*DATA PROVIDED:*
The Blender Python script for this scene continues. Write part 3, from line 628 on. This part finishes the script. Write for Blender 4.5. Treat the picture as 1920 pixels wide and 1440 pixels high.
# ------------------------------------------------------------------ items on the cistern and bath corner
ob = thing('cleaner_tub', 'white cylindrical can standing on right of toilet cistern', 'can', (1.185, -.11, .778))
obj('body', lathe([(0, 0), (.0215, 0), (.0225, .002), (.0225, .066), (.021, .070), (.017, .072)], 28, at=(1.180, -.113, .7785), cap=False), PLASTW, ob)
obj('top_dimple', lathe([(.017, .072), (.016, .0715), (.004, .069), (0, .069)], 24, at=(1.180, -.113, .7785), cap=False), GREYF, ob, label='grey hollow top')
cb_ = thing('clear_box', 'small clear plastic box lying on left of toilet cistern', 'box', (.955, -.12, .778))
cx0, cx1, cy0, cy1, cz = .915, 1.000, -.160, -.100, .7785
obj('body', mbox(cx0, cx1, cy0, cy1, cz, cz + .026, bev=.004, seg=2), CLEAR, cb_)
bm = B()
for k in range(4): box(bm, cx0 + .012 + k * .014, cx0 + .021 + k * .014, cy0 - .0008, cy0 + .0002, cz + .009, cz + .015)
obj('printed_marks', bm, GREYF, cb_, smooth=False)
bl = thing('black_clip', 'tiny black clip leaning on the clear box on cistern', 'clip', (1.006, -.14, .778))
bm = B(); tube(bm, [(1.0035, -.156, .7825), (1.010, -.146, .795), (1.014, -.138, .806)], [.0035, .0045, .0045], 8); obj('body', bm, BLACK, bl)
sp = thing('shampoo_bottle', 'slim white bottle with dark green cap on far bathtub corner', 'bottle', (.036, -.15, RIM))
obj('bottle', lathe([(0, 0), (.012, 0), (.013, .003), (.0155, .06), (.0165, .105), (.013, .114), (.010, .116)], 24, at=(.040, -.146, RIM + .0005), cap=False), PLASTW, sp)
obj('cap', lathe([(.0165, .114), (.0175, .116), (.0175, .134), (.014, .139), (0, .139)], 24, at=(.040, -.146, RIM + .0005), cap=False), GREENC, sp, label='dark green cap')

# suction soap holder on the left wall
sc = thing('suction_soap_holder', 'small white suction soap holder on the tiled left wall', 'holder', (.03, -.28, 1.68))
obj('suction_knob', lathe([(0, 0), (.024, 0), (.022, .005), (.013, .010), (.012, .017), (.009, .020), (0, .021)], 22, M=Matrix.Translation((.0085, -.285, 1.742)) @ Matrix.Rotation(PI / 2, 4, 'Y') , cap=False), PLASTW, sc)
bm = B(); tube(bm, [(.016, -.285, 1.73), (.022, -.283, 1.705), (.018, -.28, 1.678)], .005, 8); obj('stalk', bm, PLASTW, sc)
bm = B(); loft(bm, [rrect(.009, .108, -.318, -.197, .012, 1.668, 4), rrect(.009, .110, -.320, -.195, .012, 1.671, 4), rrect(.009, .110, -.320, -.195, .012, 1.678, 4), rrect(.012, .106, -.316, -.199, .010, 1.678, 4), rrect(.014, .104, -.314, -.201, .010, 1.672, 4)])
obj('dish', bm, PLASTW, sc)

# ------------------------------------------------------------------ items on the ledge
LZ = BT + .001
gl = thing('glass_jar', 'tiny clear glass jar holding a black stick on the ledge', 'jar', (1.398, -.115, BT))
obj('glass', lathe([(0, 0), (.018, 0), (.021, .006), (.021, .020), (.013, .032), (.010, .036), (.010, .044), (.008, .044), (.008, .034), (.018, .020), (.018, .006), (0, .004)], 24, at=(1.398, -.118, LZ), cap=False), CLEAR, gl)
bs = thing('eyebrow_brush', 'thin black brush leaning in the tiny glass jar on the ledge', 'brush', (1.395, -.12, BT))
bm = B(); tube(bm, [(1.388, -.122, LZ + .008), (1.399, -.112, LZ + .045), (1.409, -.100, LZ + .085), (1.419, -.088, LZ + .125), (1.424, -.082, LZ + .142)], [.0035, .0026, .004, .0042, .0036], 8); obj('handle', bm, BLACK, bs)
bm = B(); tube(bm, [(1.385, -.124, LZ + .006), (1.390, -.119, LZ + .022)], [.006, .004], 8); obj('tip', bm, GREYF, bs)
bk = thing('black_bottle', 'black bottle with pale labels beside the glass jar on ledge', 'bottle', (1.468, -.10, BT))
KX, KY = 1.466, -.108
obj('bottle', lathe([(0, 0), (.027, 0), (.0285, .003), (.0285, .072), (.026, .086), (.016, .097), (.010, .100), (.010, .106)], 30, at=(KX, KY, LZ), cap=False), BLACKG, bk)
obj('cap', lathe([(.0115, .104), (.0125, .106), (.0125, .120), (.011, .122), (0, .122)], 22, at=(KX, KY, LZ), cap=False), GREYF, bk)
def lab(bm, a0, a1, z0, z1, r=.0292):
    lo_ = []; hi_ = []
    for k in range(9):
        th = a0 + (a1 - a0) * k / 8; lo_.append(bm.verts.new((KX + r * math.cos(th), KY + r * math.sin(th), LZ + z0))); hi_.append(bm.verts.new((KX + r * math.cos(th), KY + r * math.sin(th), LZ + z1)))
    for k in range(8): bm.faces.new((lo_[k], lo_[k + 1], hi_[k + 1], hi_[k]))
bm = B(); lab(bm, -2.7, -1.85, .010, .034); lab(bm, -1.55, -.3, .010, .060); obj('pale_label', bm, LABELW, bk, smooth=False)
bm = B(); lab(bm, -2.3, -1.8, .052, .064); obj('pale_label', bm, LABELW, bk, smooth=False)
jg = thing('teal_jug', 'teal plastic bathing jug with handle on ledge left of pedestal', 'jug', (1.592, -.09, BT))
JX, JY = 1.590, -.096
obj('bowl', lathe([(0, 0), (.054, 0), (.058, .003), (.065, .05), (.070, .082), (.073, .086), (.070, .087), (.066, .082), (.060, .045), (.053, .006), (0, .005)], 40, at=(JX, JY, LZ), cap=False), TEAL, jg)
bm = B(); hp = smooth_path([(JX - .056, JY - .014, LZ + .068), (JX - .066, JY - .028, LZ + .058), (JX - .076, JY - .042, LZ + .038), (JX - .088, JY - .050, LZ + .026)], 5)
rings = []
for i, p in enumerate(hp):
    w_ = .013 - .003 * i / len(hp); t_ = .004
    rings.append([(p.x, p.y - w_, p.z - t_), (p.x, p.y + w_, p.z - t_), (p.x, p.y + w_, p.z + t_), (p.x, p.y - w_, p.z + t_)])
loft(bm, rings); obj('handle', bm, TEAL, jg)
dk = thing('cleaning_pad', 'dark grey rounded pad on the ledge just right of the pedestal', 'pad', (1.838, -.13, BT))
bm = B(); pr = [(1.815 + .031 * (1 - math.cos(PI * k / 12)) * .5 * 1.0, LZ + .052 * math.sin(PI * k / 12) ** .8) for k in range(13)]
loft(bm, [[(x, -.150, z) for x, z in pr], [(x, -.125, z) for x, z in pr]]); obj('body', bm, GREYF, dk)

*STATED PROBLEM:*
Every line of the data above should be copied exactly.

*THE SOLUTION:*
The Blender Python script for this scene continues. Write part 3, from line 628 on. This part finishes the script. Write for Blender 4.5. Treat the picture as 1920 pixels wide and 1440 pixels high.
# ------------------------------------------------------------------ items on the cistern and bath corner
ob = thing('cleaner_tub', 'white cylindrical can standing on right of toilet cistern', 'can', (1.185, -.11, .778))
obj('body', lathe([(0, 0), (.0215, 0), (.0225, .002), (.0225, .066), (.021, .070), (.017, .072)], 28, at=(1.180, -.113, .7785), cap=False), PLASTW, ob)
obj('top_dimple', lathe([(.017, .072), (.016, .0715), (.004, .069), (0, .069)], 24, at=(1.180, -.113, .7785), cap=False), GREYF, ob, label='grey hollow top')
cb_ = thing('clear_box', 'small clear plastic box lying on left of toilet cistern', 'box', (.955, -.12, .778))
cx0, cx1, cy0, cy1, cz = .915, 1.000, -.160, -.100, .7785
obj('body', mbox(cx0, cx1, cy0, cy1, cz, cz + .026, bev=.004, seg=2), CLEAR, cb_)
bm = B()
for k in range(4): box(bm, cx0 + .012 + k * .014, cx0 + .021 + k * .014, cy0 - .0008, cy0 + .0002, cz + .009, cz + .015)
obj('printed_marks', bm, GREYF, cb_, smooth=False)
bl = thing('black_clip', 'tiny black clip leaning on the clear box on cistern', 'clip', (1.006, -.14, .778))
bm = B(); tube(bm, [(1.0035, -.156, .7825), (1.010, -.146, .795), (1.014, -.138, .806)], [.0035, .0045, .0045], 8); obj('body', bm, BLACK, bl)
sp = thing('shampoo_bottle', 'slim white bottle with dark green cap on far bathtub corner', 'bottle', (.036, -.15, RIM))
obj('bottle', lathe([(0, 0), (.012, 0), (.013, .003), (.0155, .06), (.0165, .105), (.013, .114), (.010, .116)], 24, at=(.040, -.146, RIM + .0005), cap=False), PLASTW, sp)
obj('cap', lathe([(.0165, .114), (.0175, .116), (.0175, .134), (.014, .139), (0, .139)], 24, at=(.040, -.146, RIM + .0005), cap=False), GREENC, sp, label='dark green cap')

# suction soap holder on the left wall
sc = thing('suction_soap_holder', 'small white suction soap holder on the tiled left wall', 'holder', (.03, -.28, 1.68))
obj('suction_knob', lathe([(0, 0), (.024, 0), (.022, .005), (.013, .010), (.012, .017), (.009, .020), (0, .021)], 22, M=Matrix.Translation((.0085, -.285, 1.742)) @ Matrix.Rotation(PI / 2, 4, 'Y') , cap=False), PLASTW, sc)
bm = B(); tube(bm, [(.016, -.285, 1.73), (.022, -.283, 1.705), (.018, -.28, 1.678)], .005, 8); obj('stalk', bm, PLASTW, sc)
bm = B(); loft(bm, [rrect(.009, .108, -.318, -.197, .012, 1.668, 4), rrect(.009, .110, -.320, -.195, .012, 1.671, 4), rrect(.009, .110, -.320, -.195, .012, 1.678, 4), rrect(.012, .106, -.316, -.199, .010, 1.678, 4), rrect(.014, .104, -.314, -.201, .010, 1.672, 4)])
obj('dish', bm, PLASTW, sc)

# ------------------------------------------------------------------ items on the ledge
LZ = BT + .001
gl = thing('glass_jar', 'tiny clear glass jar holding a black stick on the ledge', 'jar', (1.398, -.115, BT))
obj('glass', lathe([(0, 0), (.018, 0), (.021, .006), (.021, .020), (.013, .032), (.010, .036), (.010, .044), (.008, .044), (.008, .034), (.018, .020), (.018, .006), (0, .004)], 24, at=(1.398, -.118, LZ), cap=False), CLEAR, gl)
bs = thing('eyebrow_brush', 'thin black brush leaning in the tiny glass jar on the ledge', 'brush', (1.395, -.12, BT))
bm = B(); tube(bm, [(1.388, -.122, LZ + .008), (1.399, -.112, LZ + .045), (1.409, -.100, LZ + .085), (1.419, -.088, LZ + .125), (1.424, -.082, LZ + .142)], [.0035, .0026, .004, .0042, .0036], 8); obj('handle', bm, BLACK, bs)
bm = B(); tube(bm, [(1.385, -.124, LZ + .006), (1.390, -.119, LZ + .022)], [.006, .004], 8); obj('tip', bm, GREYF, bs)
bk = thing('black_bottle', 'black bottle with pale labels beside the glass jar on ledge', 'bottle', (1.468, -.10, BT))
KX, KY = 1.466, -.108
obj('bottle', lathe([(0, 0), (.027, 0), (.0285, .003), (.0285, .072), (.026, .086), (.016, .097), (.010, .100), (.010, .106)], 30, at=(KX, KY, LZ), cap=False), BLACKG, bk)
obj('cap', lathe([(.0115, .104), (.0125, .106), (.0125, .120), (.011, .122), (0, .122)], 22, at=(KX, KY, LZ), cap=False), GREYF, bk)
def lab(bm, a0, a1, z0, z1, r=.0292):
    lo_ = []; hi_ = []
    for k in range(9):
        th = a0 + (a1 - a0) * k / 8; lo_.append(bm.verts.new((KX + r * math.cos(th), KY + r * math.sin(th), LZ + z0))); hi_.append(bm.verts.new((KX + r * math.cos(th), KY + r * math.sin(th), LZ + z1)))
    for k in range(8): bm.faces.new((lo_[k], lo_[k + 1], hi_[k + 1], hi_[k]))
bm = B(); lab(bm, -2.7, -1.85, .010, .034); lab(bm, -1.55, -.3, .010, .060); obj('pale_label', bm, LABELW, bk, smooth=False)
bm = B(); lab(bm, -2.3, -1.8, .052, .064); obj('pale_label', bm, LABELW, bk, smooth=False)
jg = thing('teal_jug', 'teal plastic bathing jug with handle on ledge left of pedestal', 'jug', (1.592, -.09, BT))
JX, JY = 1.590, -.096
obj('bowl', lathe([(0, 0), (.054, 0), (.058, .003), (.065, .05), (.070, .082), (.073, .086), (.070, .087), (.066, .082), (.060, .045), (.053, .006), (0, .005)], 40, at=(JX, JY, LZ), cap=False), TEAL, jg)
bm = B(); hp = smooth_path([(JX - .056, JY - .014, LZ + .068), (JX - .066, JY - .028, LZ + .058), (JX - .076, JY - .042, LZ + .038), (JX - .088, JY - .050, LZ + .026)], 5)
rings = []
for i, p in enumerate(hp):
    w_ = .013 - .003 * i / len(hp); t_ = .004
    rings.append([(p.x, p.y - w_, p.z - t_), (p.x, p.y + w_, p.z - t_), (p.x, p.y + w_, p.z + t_), (p.x, p.y - w_, p.z + t_)])
loft(bm, rings); obj('handle', bm, TEAL, jg)
dk = thing('cleaning_pad', 'dark grey rounded pad on the ledge just right of the pedestal', 'pad', (1.838, -.13, BT))
bm = B(); pr = [(1.815 + .031 * (1 - math.cos(PI * k / 12)) * .5 * 1.0, LZ + .052 * math.sin(PI * k / 12) ** .8) for k in range(13)]
loft(bm, [[(x, -.150, z) for x, z in pr], [(x, -.125, z) for x, z in pr]]); obj('body', bm, GREYF, dk)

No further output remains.